> _Goal_: Return all the data, word for word.

** Start **

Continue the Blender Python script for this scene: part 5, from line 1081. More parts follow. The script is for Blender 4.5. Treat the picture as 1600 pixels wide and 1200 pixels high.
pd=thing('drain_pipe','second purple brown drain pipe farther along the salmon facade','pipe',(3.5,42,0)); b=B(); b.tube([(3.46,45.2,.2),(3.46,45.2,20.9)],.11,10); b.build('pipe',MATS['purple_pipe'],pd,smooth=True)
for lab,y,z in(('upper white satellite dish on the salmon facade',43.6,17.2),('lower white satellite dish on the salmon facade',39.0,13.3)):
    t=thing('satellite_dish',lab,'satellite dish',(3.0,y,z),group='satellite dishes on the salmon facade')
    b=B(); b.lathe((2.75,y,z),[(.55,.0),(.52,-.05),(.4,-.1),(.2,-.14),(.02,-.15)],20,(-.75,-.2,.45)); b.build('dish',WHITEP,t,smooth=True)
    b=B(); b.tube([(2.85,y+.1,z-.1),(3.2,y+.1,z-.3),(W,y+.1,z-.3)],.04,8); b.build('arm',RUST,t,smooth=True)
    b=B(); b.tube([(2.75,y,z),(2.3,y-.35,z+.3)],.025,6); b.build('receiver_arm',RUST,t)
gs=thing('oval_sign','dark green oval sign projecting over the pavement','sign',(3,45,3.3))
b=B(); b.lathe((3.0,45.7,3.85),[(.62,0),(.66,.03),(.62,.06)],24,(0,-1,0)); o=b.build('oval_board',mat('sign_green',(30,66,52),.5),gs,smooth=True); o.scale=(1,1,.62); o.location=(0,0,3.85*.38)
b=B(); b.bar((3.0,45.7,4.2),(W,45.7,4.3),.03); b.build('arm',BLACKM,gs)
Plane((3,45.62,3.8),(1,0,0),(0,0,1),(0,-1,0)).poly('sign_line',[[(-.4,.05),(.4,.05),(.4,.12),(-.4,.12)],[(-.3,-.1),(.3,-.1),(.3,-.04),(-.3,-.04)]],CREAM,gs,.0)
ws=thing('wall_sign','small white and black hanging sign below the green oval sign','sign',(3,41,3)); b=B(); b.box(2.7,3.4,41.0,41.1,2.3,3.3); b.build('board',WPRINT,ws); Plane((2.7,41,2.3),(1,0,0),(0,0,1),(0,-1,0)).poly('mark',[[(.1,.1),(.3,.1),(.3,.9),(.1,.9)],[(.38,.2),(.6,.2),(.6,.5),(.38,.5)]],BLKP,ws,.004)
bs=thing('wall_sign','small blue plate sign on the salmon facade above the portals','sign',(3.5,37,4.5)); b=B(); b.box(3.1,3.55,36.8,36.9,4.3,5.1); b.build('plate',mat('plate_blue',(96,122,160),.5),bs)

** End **

> _Result_:
Continue the Blender Python script for this scene: part 5, from line 1081. More parts follow. The script is for Blender 4.5. Treat the picture as 1600 pixels wide and 1200 pixels high.
pd=thing('drain_pipe','second purple brown drain pipe farther along the salmon facade','pipe',(3.5,42,0)); b=B(); b.tube([(3.46,45.2,.2),(3.46,45.2,20.9)],.11,10); b.build('pipe',MATS['purple_pipe'],pd,smooth=True)
for lab,y,z in(('upper white satellite dish on the salmon facade',43.6,17.2),('lower white satellite dish on the salmon facade',39.0,13.3)):
    t=thing('satellite_dish',lab,'satellite dish',(3.0,y,z),group='satellite dishes on the salmon facade')
    b=B(); b.lathe((2.75,y,z),[(.55,.0),(.52,-.05),(.4,-.1),(.2,-.14),(.02,-.15)],20,(-.75,-.2,.45)); b.build('dish',WHITEP,t,smooth=True)
    b=B(); b.tube([(2.85,y+.1,z-.1),(3.2,y+.1,z-.3),(W,y+.1,z-.3)],.04,8); b.build('arm',RUST,t,smooth=True)
    b=B(); b.tube([(2.75,y,z),(2.3,y-.35,z+.3)],.025,6); b.build('receiver_arm',RUST,t)
gs=thing('oval_sign','dark green oval sign projecting over the pavement','sign',(3,45,3.3))
b=B(); b.lathe((3.0,45.7,3.85),[(.62,0),(.66,.03),(.62,.06)],24,(0,-1,0)); o=b.build('oval_board',mat('sign_green',(30,66,52),.5),gs,smooth=True); o.scale=(1,1,.62); o.location=(0,0,3.85*.38)
b=B(); b.bar((3.0,45.7,4.2),(W,45.7,4.3),.03); b.build('arm',BLACKM,gs)
Plane((3,45.62,3.8),(1,0,0),(0,0,1),(0,-1,0)).poly('sign_line',[[(-.4,.05),(.4,.05),(.4,.12),(-.4,.12)],[(-.3,-.1),(.3,-.1),(.3,-.04),(-.3,-.04)]],CREAM,gs,.0)
ws=thing('wall_sign','small white and black hanging sign below the green oval sign','sign',(3,41,3)); b=B(); b.box(2.7,3.4,41.0,41.1,2.3,3.3); b.build('board',WPRINT,ws); Plane((2.7,41,2.3),(1,0,0),(0,0,1),(0,-1,0)).poly('mark',[[(.1,.1),(.3,.1),(.3,.9),(.1,.9)],[(.38,.2),(.6,.2),(.6,.5),(.38,.5)]],BLKP,ws,.004)
bs=thing('wall_sign','small blue plate sign on the salmon facade above the portals','sign',(3.5,37,4.5)); b=B(); b.box(3.1,3.55,36.8,36.9,4.3,5.1); b.build('plate',mat('plate_blue',(96,122,160),.5),bs)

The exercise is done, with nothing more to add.